Grilled Chicken-Isan style (Gai Yang)

Grilled Chicken-Isan style (Gai Yang)
Gai yang simply means "barbequed or grilled chicken", and is the most common food of the local people in Northern Thailand. There are as many Gai Yang recipes as there are cooks in Thailand.

There are basically three main styles: Gai Yang Khrung Thep (Bangkok
Style) which is slightly more elaborate, and the basic Gai Yang Isan
(North East Thailand style, but another popular variation is that made in Chaing Mai.

Thai chickens are skinny small black birds that you see darting about everywhere running across streets dodging passer-bys in an almost frantic search for bugs. I’d guess these birds to weigh less than two pounds each.

In Thailand the chicken is cut open along the breast, and opened out, then knocked flat with a couple of judicious blows from the back of a cleaver, marinated, pegged in a split bamboo stick to hold it by and then grilled over a charcoal brazier.

Whether you are traveling by bus or train at each stop vendors board carrying baskets full of this Gai Yang. They always have two or three in their hand holding by the split bamboo stick waving in the air yelling GAIIII YANG_GAIIIII YANNNNG!!!!! Repeatedly. They smell heavenly and few can resist buying a Gai Yang on a stick for a few baht.

Gai Yang is often dipped into the Sweet-Hot Chilli Sauce that has become popular here in the US and sold at most Asian Markets. You dip the Gai Yang into the chilli sauce and eat along with bite size sticky rice balls. You buy the sticky rice in individual little covered baskets if you are in a restaurant. You take a small amount of sticky rice and roll between your fingers forming a ball shaped bite which we usually dip into the wonderful Sweet-hot Chilli Sauce.

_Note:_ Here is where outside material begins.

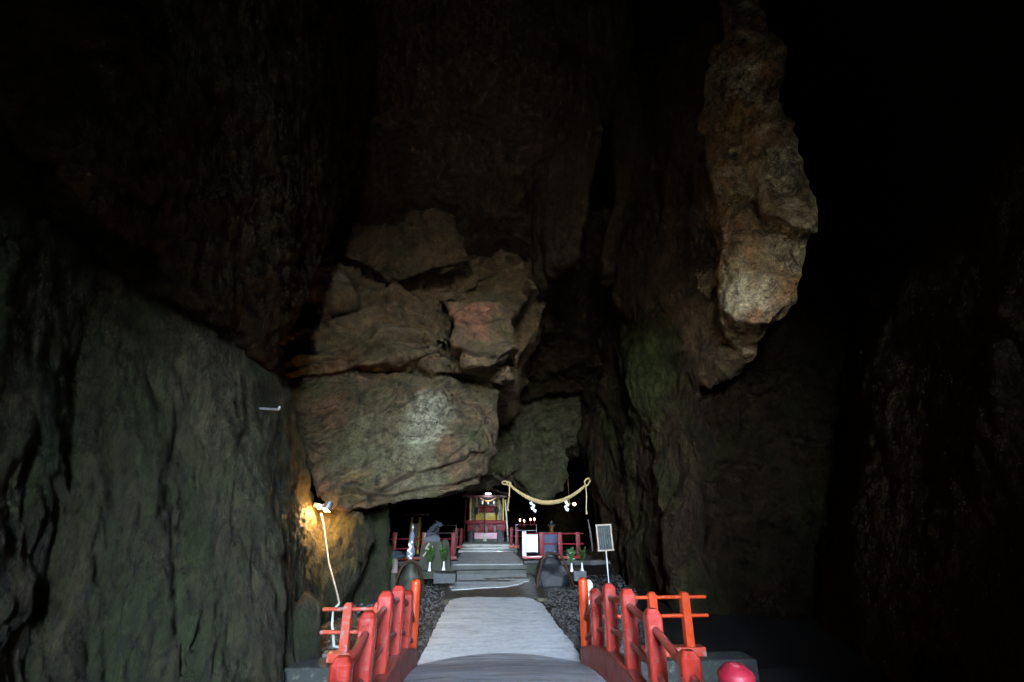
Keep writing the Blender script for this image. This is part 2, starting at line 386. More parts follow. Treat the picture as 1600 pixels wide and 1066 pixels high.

I might mention in Thailand the spelling of chile, the capsicum is chilli. Chilli or chili in the US of course refers to a dish made with meat and spices and outside Texas, also with beans. Chilli also is the name used for the ground spice mixture used to flavour chilli the dish. This mixture includes cumin, and other spices. I don’;t want to confuse anyone about the word Chilli when referring to this popular Sweet-Hot Chilli Sauce which contains capsicum IE pickled chiles, water, sugar, vinegar, garlic, salt and a stabilizer.

There are various brands available in Asian Markets such as Mae Ploy, Caravelle, etc., or you can make your own:

Here at home we often adapt Gai Yang to a whole chicken on the rotisserie. If you want a barbeque version, take two flattened chickens, place them face to face with the stuffing between them, and hold them in a pair of barbeque tongues, or one of those metal frame flat burger baskets, and barbeque them like a large sandwich.

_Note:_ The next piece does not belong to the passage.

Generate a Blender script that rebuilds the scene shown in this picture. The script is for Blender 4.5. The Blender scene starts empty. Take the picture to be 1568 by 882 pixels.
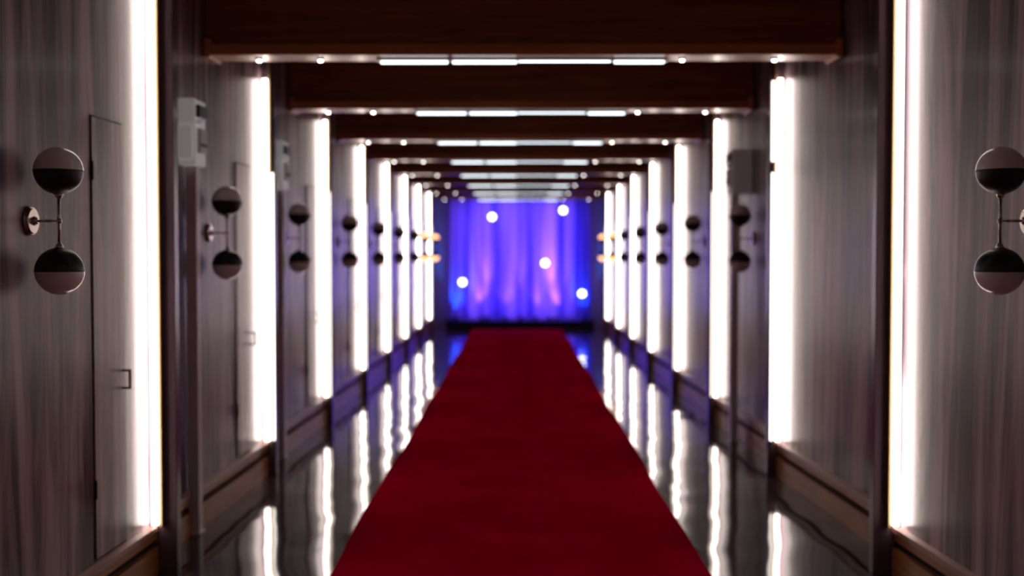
import bpy, bmesh, math, random
from mathutils import Vector, Matrix
random.seed(4)
sc = bpy.context.scene
try:
    sc.view_settings.view_transform = 'Standard'
    sc.view_settings.look = 'None'
except Exception as e:
    print(e)

S = 2.1
EYE = 1.375
CEIL = 2.80
BEAMZ = 2.39
YEND = 21.0
XS = {-1: 1.57, 1: 1.64}
XN = {-1: 1.64, 1: 1.73}
K0 = -4
def YK(k): return S * (2.22 + k)
YBACK = YK(K0)

# ------------------------------------------------------------ materials
def new_mat(name):
    m = bpy.data.materials.new(name); m.use_nodes = True
    nt = m.node_tree
    b = nt.nodes.get('Principled BSDF')
    return m, nt, b

def plain(name, col, rough=0.5, metal=0.0, coat=0.0, emis=None, es=0.0, var=0.06):
    m, nt, b = new_mat(name)
    tc = nt.nodes.new('ShaderNodeTexCoord')
    nz = nt.nodes.new('ShaderNodeTexNoise'); nz.inputs['Scale'].default_value = 14
    nt.links.new(tc.outputs['Object'], nz.inputs['Vector'])
    rp = nt.nodes.new('ShaderNodeValToRGB')
    rp.color_ramp.elements[0].color = (*[c*(1-var) for c in col], 1)
    rp.color_ramp.elements[1].color = (*[min(1, c*(1+var)) for c in col], 1)
    nt.links.new(nz.outputs['Fac'], rp.inputs['Fac'])
    nt.links.new(rp.outputs['Color'], b.inputs['Base Color'])
    b.inputs['Roughness'].default_value = rough
    b.inputs['Metallic'].default_value = metal
    b.inputs['Coat Weight'].default_value = coat
    if emis:
        b.inputs['Emission Color'].default_value = (*emis, 1)
        b.inputs['Emission Strength'].default_value = es
    return m

def wood(name, c1, c2, scale, rough=0.35, coat=0.2, dist=0.8, bump=0.05, fine=0.35, lo=0.36, hi=0.66):
    m, nt, b = new_mat(name)
    tc = nt.nodes.new('ShaderNodeTexCoord')
    mp = nt.nodes.new('ShaderNodeMapping'); mp.inputs['Scale'].default_value = scale
    nt.links.new(tc.outputs['Object'], mp.inputs['Vector'])
    nz = nt.nodes.new('ShaderNodeTexNoise')
    nz.inputs['Scale'].default_value = 1.0; nz.inputs['Detail'].default_value = 7
    nz.inputs['Roughness'].default_value = 0.6; nz.inputs['Distortion'].default_value = dist
    nt.links.new(mp.outputs['Vector'], nz.inputs['Vector'])
    mp2 = nt.nodes.new('ShaderNodeMapping'); mp2.inputs['Scale'].default_value = [s*5 for s in scale]
    nt.links.new(tc.outputs['Object'], mp2.inputs['Vector'])
    n2 = nt.nodes.new('ShaderNodeTexNoise'); n2.inputs['Scale'].default_value = 1.0; n2.inputs['Detail'].default_value = 4
    nt.links.new(mp2.outputs['Vector'], n2.inputs['Vector'])
    mx = nt.nodes.new('ShaderNodeMath'); mx.operation = 'MULTIPLY_ADD'
    mx.inputs[1].default_value = fine
    nt.links.new(n2.outputs['Fac'], mx.inputs[0])
    m3 = nt.nodes.new('ShaderNodeMath'); m3.operation = 'MULTIPLY'; m3.inputs[1].default_value = 1-fine
    nt.links.new(nz.outputs['Fac'], m3.inputs[0]); nt.links.new(m3.outputs[0], mx.inputs[2])
    rp = nt.nodes.new('ShaderNodeValToRGB')
    rp.color_ramp.elements[0].position = lo; rp.color_ramp.elements[0].color = (*c1, 1)
    rp.color_ramp.elements[1].position = hi; rp.color_ramp.elements[1].color = (*c2, 1)
    nt.links.new(mx.outputs[0], rp.inputs['Fac'])
    nt.links.new(rp.outputs['Color'], b.inputs['Base Color'])
    b.inputs['Roughness'].default_value = rough
    b.inputs['Coat Weight'].default_value = coat
    b.inputs['Coat Roughness'].default_value = 0.15
    bp = nt.nodes.new('ShaderNodeBump'); bp.inputs['Strength'].default_value = bump
    nt.links.new(mx.outputs[0], bp.inputs['Height']); nt.links.new(bp.outputs['Normal'], b.inputs['Normal'])
    return m

M_panel = wood('panel_veneer', (0.050, 0.028, 0.042), (0.54, 0.385, 0.43), (5.5, 4.6, 0.32), rough=0.36, coat=0.15, bump=0.12, dist=1.8, fine=0.22, lo=0.42, hi=0.60)
M_fin = wood('pilaster_dark_wood', (0.07, 0.042, 0.055), (0.18, 0.11, 0.14), (12, 12, 0.5), rough=0.28, coat=0.5)
M_beam = wood('beam_wood', (0.20, 0.056, 0.014), (0.50, 0.17, 0.045), (0.8, 9, 14), rough=0.38, coat=0.3)
M_beamlip = wood('beam_lip_wood', (0.58, 0.20, 0.06), (0.88, 0.38, 0.13), (0.8, 9, 18), rough=0.35, coat=0.3)
M_ceil = wood('ceiling_wood', (0.035, 0.014, 0.008), (0.08, 0.03, 0.015), (1, 10, 1), rough=0.5, coat=0.1)
M_base = wood('baseboard_wood', (0.36, 0.125, 0.040), (0.66, 0.27, 0.095), (10, 1.2, 16), rough=0.38, coat=0.15)
M_cap = wood('baseboard_cap', (0.36, 0.20, 0.15), (0.58, 0.36, 0.28), (10, 1.2, 16), rough=0.35, coat=0.3)
M_gap = plain('shadow_gap', (0.008, 0.007, 0.007), 0.8)
M_lip = plain('led_channel_wood', (0.50, 0.34, 0.16), 0.5)
M_led = plain('led_diffuser', (0.9, 0.9, 0.9), 0.4, emis=(1.0, 0.86, 0.80), es=12)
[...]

Grilled Chicken-Isan style (Gai Yang)

2 Split Cornish Game Hens
or
1 small chicken split in half
Marinade:

1/2 cup of fish sauce
1/2 cup sweet dark soy sauce
2 tabs of crushed garlic
2 tabs of freshly ground ginger root
1 tab of freshly ground black pepper.

Marinade the poultry overnight.

--Stuffing

Mix together:
1/2 cup freshly grated ginge
1/2 cup freshly ground galangal
1/2 cup thinly sliced bruised lemon grass stalk
1/2 cup chopped cilantro including roots if available
1/2 cup fresh mushrooms, chopped

Add the marinade left from the marinade of the chicken night and simmer for a few minutes to bring out the flavour and reduce the liquid, if you are doing the mock Gai yang (see below). Stuff the body of the poultry.

Bake or broil until cooked, and the skin is crispy brown.

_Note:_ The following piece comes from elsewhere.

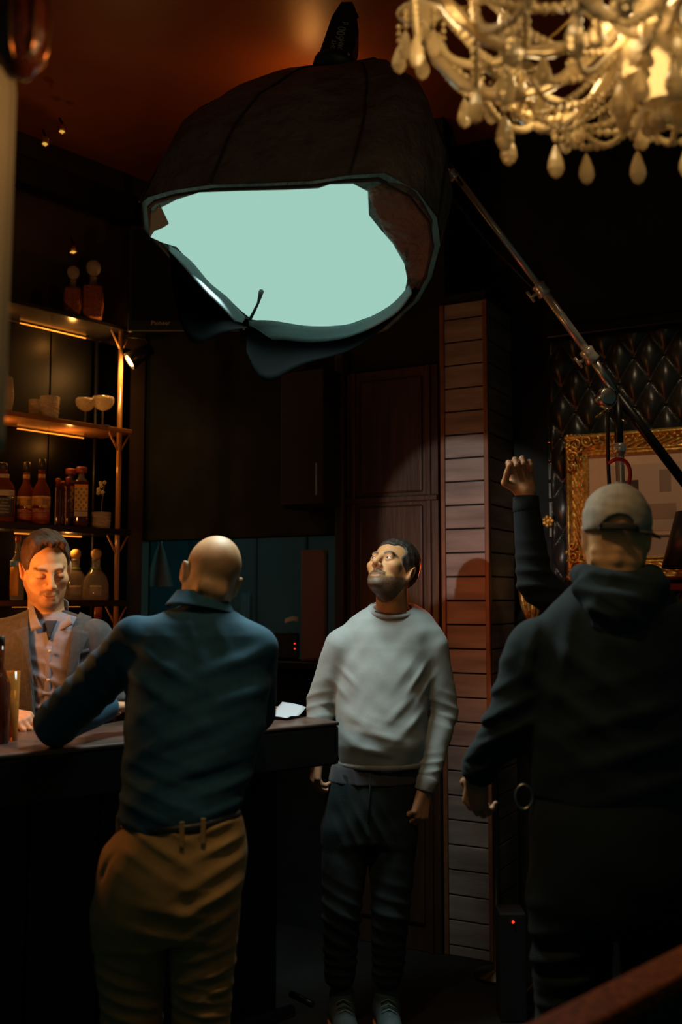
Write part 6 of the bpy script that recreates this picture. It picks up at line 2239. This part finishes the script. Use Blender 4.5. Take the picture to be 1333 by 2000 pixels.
    MB().tube([q + Vector((0.022 * math.cos(a), 0, 0.030 * math.sin(a))) for a in [2 * PI * i / 24 for i in range(24)]], 0.0035, 6, closed=True).build('carabiner', steel, person, True)
    return person


# ---- the barman --------------------------------------------------------------------------------------
def barman():
    Y = 3.58
    person = make_person(Vector((W(95, 1500, Y).x, Y + 0.05, 0)), 'barman in grey blazer and open pale shirt looking down behind the counter')
    hc = W(90, 1110, Y)
    R = R3(26, 21, 0, -3)
    ho = dict(skin=(0.62, 0.30, 0.13), stubble=0.72, beardcol=(0.10, 0.045, 0.022), brow=(0.10, 0.05, 0.025), eyes='down', nose=0.95, jaw=1.08, red=(0.56, 0.19, 0.08), lip=(0.34, 0.09, 0.045))
    HC = _v(hc)
    nk = lambda p: Vector(hc) + Matrix(R.tolist()) @ Vector(p)
    neck_lo = W(92, 1225, Y + 0.04)
    shr_, elr, wr_ = W(-4, 1245, Y + 0.03), W(-38, 1370, Y + 0.0), W(14, 1396, Y - 0.20)
    shl, ell_, wl = W(184, 1245, Y + 0.03), W(214, 1372, Y + 0.02), W(150, 1400, Y - 0.18)
    hr = hand_prims(wr_, (0.75, -0.45, -0.10), (-0.1, -0.35, 0.95), 1, (0.75, 0.8, 0.85, 0.9), 0.01, 0.6, 1.0)
    hl = hand_prims(wl, (-0.8, -0.4, -0.1), (0.1, -0.2, 0.95), -1, (0.6, 0.6, 0.7, 0.7), 0.01, 0.6, 1.0)

    def body(P):
        Q = (P - HC) @ R
        d = head_sdf(Q, ho)
        d = U(d, cap(P, nk((0, 0.024, -0.05)), neck_lo, 0.056, 0.066), 0.03)
        d = U(d, chain(P, [neck_lo, shl, ell_, wl], [0.05, 0.04, 0.033, 0.025]), 0.02)
        d = U(d, chain(P, [neck_lo, shr_, elr, wr_], [0.05, 0.04, 0.033, 0.025]), 0.02)
        d = U(d, hand_sdf(P, hr), 0.012)
        d = U(d, hand_sdf(P, hl), 0.012)
        return d

    def colr(V):
        Q = (V - HC) @ R
        c = head_cols(Q, ho)
        c[np.linalg.norm(Q, axis=1) > 0.16] = (0.50, 0.24, 0.12)
        return c
    lo, hi = bbox_of([hc, wl, wr_, shl, shr_, ell_, elr], 0.16)
    sculpt('body', body, lo, hi, 0.0034, skin_m, person, 1, colr)
    eyeballs(person, hc, R, (0.15, -0.85, -0.5), (0.06, 0.05, 0.04))

    def hair(P):
        Q = (P - HC) @ R
        d = ell(Q, (0, 0.022, 0.040), (0.083, 0.106, 0.094))
        d = U(d, cap(Q, (-0.045, -0.046, 0.106), (0.035, -0.052, 0.108), 0.022, 0.018), 0.03)
        st = np.sin(Q[:, 0] * 360 + 90 * Q[:, 1] + 3 * np.sin(Q[:, 2] * 50)) * 0.0008 + np.sin(Q[:, 0] * 120 + Q[:, 2] * 90 + 2 * np.sin(Q[:, 1] * 60)) * 0.0014
        d = d + st
        Qn = Q + np.stack([0 * Q[:, 0], 0 * Q[:, 0], 0.005 * np.sin(Q[:, 0] * 130 + 0.6) + 0.003 * np.sin(Q[:, 0] * 310)], 1).astype(np.float32)
        d = SUB(d, ell(Qn, (0.010, -0.105, 0.008), (0.115, 0.086, 0.113)), 0.006)
        low = -0.080 + 0.055 * np.clip((0.06 - Q[:, 1]) / 0.07, 0, 1)
        d = ISEC(d, (low - Q[:, 2]) * 0.8, 0.006)
        for s in (-1, 1):
            d = SUB(d, ell(Q, (s * 0.090, 0.014, -0.018), (0.022, 0.022, 0.036)), 0.004)
        return d
    sculpt('hair', hair, HC - 0.17, HC + 0.17, 0.0032, M('brown_hair', (0.075, 0.036, 0.019), 0.6, bump=(220, 0.8, 0.004), spec=0.3, aniso_scale=(1, 1, 0.25)), person, 1)
    secs = secs_px([(1190, 55, 128, Y + 0.05, 0.075), (1205, 20, 164, Y + 0.045, 0.092), (1225, -14, 194, Y + 0.04, 0.108), (1260, -22, 200, Y + 0.035, 0.122), (1320, -18, 196, Y + 0.03, 0.128), (1400, -12, 190, Y + 0.03, 0.126), (1500, -14, 192, Y + 0.03, 0.125)])
    zlow = secs[0][0]
    secs = [(zlow - 0.25, secs[0][1], secs[0][2], secs[0][3], secs[0][4])] + secs
    sec_sh = [(z_, a, b, c - 0.014, d - 0.012) for z_, a, b, c, d in secs]
    shirt_m = fabric('pale_shirt', (0.21, 0.18, 0.20), 0.8, 500, 0.25, (60, 0.1))
    blazer_m = fabric('grey_blazer', (0.056, 0.048, 0.046), 0.85, 420, 0.4, (60, 0.2))

    def shirt(P):
        d = loft(P, sec_sh)
        d = d + fold(P, W(95, 1350, Y - 0.09), (0.25, 0, 1), 0.05, 0.004, 0.12) + fold(P, W(80, 1400, Y - 0.09), (-0.4, 0, 1), 0.04, 0.005, 0.08) + wob(P, 30, 0.0015)
        # open neck
        d = SUB(d, cap(P, W(96, 1200, Y - 0.10), W(98, 1245, Y - 0.12), 0.030, 0.004), 0.006)
        return d
    lo, hi = bbox_of([W(-20, 1180, Y), W(200, 1420, Y)], 0.03)
    lo[1], hi[1], lo[2] = Y - 0.14, Y + 0.2, zlow - 0.05
    sculpt('shirt', shirt, lo, hi, 0.005, shirt_m, person, 1)
    # V of the blazer: between two lines in the picture, on the chest side only
    La, Lb = W(50, 1165, Y - 0.06), W(72, 1420, Y - 0.1)
    Ra, Rb = W(142, 1165, Y - 0.06), W(130, 1420, Y - 0.1)

    def blazer(P):
        d = loft(P, secs)
        a1 = chain(P, [shr_, elr, wr_ + (elr - wr_).normalized() * 0.05], [0.066, 0.058, 0.046]) + fold(P, elr, (0.3, 0, 1), 0.05, 0.005, 0.1)
        a2 = chain(P, [shl, ell_, wl + (ell_ - wl).normalized() * 0.05], [0.066, 0.058, 0.046]) + fold(P, ell_, (0.3, 0, 1), 0.05, 0.005, 0.1)
        d = U(d, a1, 0.03)
        d = U(d, a2, 0.03)
        tt = (P[:, 2] - La.z) / (Lb.z - La.z)
        xl = La.x + (Lb.x - La.x) * tt
        xr = Ra.x + (Rb.x - Ra.x) * tt
        v = np.maximum(np.maximum(xl - P[:, 0], P[:, 0] - xr), P[:, 1] - (Y + 0.02))
        d = SUB(d, v.astype(np.float32), 0.003)
        return d + wob(P, 14, 0.002)
    lo, hi = bbox_of([W(-70, 1180, Y), W(260, 1430, Y), wl, wr_], 0.05)
    lo[2] = zlow - 0.05
    hi[1] = Y + 0.22
    sculpt('blazer', blazer, lo, hi, 0.005, blazer_m, person, 1)

    def drape(name, quad, mat, off=0.010, nu=8, nv=12, th=0.004, parent=person):
        """cloth patch lying on the chest; quad of photo points: top a, top b, bottom b, bottom a"""
        A_, B_, C_, D_ = [W(x, y, Y - 0.07) for x, y in quad]
        def f(u, v):
            q = A_.lerp(B_, u).lerp(D_.lerp(C_, u), v)
            return Vector((q.x, front_y(secs, q.x, q.z, 0, off) - 0.002 * math.sin(PI * u), q.z))
        return MB().sheet(f, nu, nv, (0, -th, 0)).build(name, mat, parent, True)
    drape('lapel', [(34, 1196), (52, 1188), (74, 1405), (66, 1405)], blazer_m, 0.006)
    drape('lapel', [(28, 1232), (56, 1222), (74, 1340), (52, 1268)], blazer_m, 0.011)
    drape('lapel', [(142, 1196), (166, 1206), (138, 1400), (128, 1405)], blazer_m, 0.006)
    drape('lapel', [(140, 1226), (172, 1236), (152, 1290), (131, 1350)], blazer_m, 0.011)
    drape('pocket', [(152, 1272), (186, 1262), (187, 1270), (153, 1280)], blazer_m, 0.006, 5, 2)
    drape('placket', [(91, 1262), (103, 1262), (99, 1420), (88, 1420)], shirt_m, -0.013, 3, 14, 0.0015)
    dark_t = fabric('dark_tee', (0.02, 0.022, 0.03))
    drape('undershirt', [(84, 1212), (108, 1212), (98, 1250), (95, 1250)], dark_t, -0.006, 4, 5)
    for yy in (1272, 1328, 1382):
        q = W(97 - (yy - 1272) * 0.03, yy, Y - 0.09)
        q.y = front_y(secs, q.x, q.z) - 0.004
        MB().lathe([(0.0055, 0), (0.0055, 0.002), (0.003, 0.0028)], q, 10, (0, -1, 0)).build('button', M('pearl_button', (0.55, 0.45, 0.33), 0.4), person, True)
    # shirt collar leaves
    for s, quad in ((-1, [(48, 1172), (62, 1184), (88, 1226), (66, 1232)]), (1, [(118, 1208), (134, 1202), (143, 1220), (112, 1234)])):
        A_, B_, C_, D_ = [W(x, y, Y - 0.05) for x, y in quad]
        A_.y += 0.06
        B_.y += 0.03
        C_.y = D_.y = front_y(secs, C_.x, C_.z) - 0.012
        MB().sheet(lambda u, v: A_.lerp(B_, u).lerp(D_.lerp(C_, u), v) + Vector((0, -0.014 * math.sin(PI * v), 0)), 6, 8, (0, -0.004, 0)).build('collar', shirt_m, person, True)
    band(MB(), ring_pts(W(92, 1200, Y + 0.04), 0.072, 0.072, 24, -0.1, 0.35, 0.25, PI - 0.25), 0.040, 0.004).build('collar', shirt_m, person, True)
    # trousers down to the floor, hidden by the bar
    h1, h2 = Vector((secs[0][1] - 0.09, Y + 0.04, zlow - 0.02)), Vector((secs[0][1] + 0.09, Y + 0.04, zlow - 0.02))
    tm = MATS['navy_trousers']
    def pants(P):
        d = None
        for h_ in (h1, h2):
            d = U(d, chain(P, [h_, Vector((h_.x, h_.y, 0.5)), Vector((h_.x, h_.y + 0.02, 0.09))], [0.10, 0.075, 0.06]), 0.02)
        return d
    sculpt('trousers', pants, (h1.x - 0.14, Y - 0.12, 0.03), (h2.x + 0.14, Y + 0.22, zlow + 0.12), 0.012, tm, person, 1)
    for h_ in (h1, h2):
        shoe(person, Vector((h_.x, h_.y + 0.12, 0)), Vector((h_.x, h_.y - 0.16, 0)), MATS['brown_shoe'], MATS['dark_sole'])
    return person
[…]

This is served with Thai sticky rice, and nam prik jaew (recipe following), you should also serve more fresh grated ginger as a condiment as well as the usual Thai condiments particularly like chiles marinated in sweet dark soy sauce.

Faux Gai Yang.

This is a great way to use left over chicken or turkey!

4 cups of shredded left over chicken or turkey meat
Add about half a cup of the marinade (above) and mix well, and allow it to rest for 30 minutes so the meat can absorb the marinade.

Make up about a cup of stuffing, moistening it with one tablespoon of the marinade mix, and heat it in a saucepan to bring out the aroma, then mix thoroughly with the marinaded meat.

Serve cold with a salad and the other ingredients. Variation mix the meat in with the stuffing and heat. Serve hot or cold as you prefer.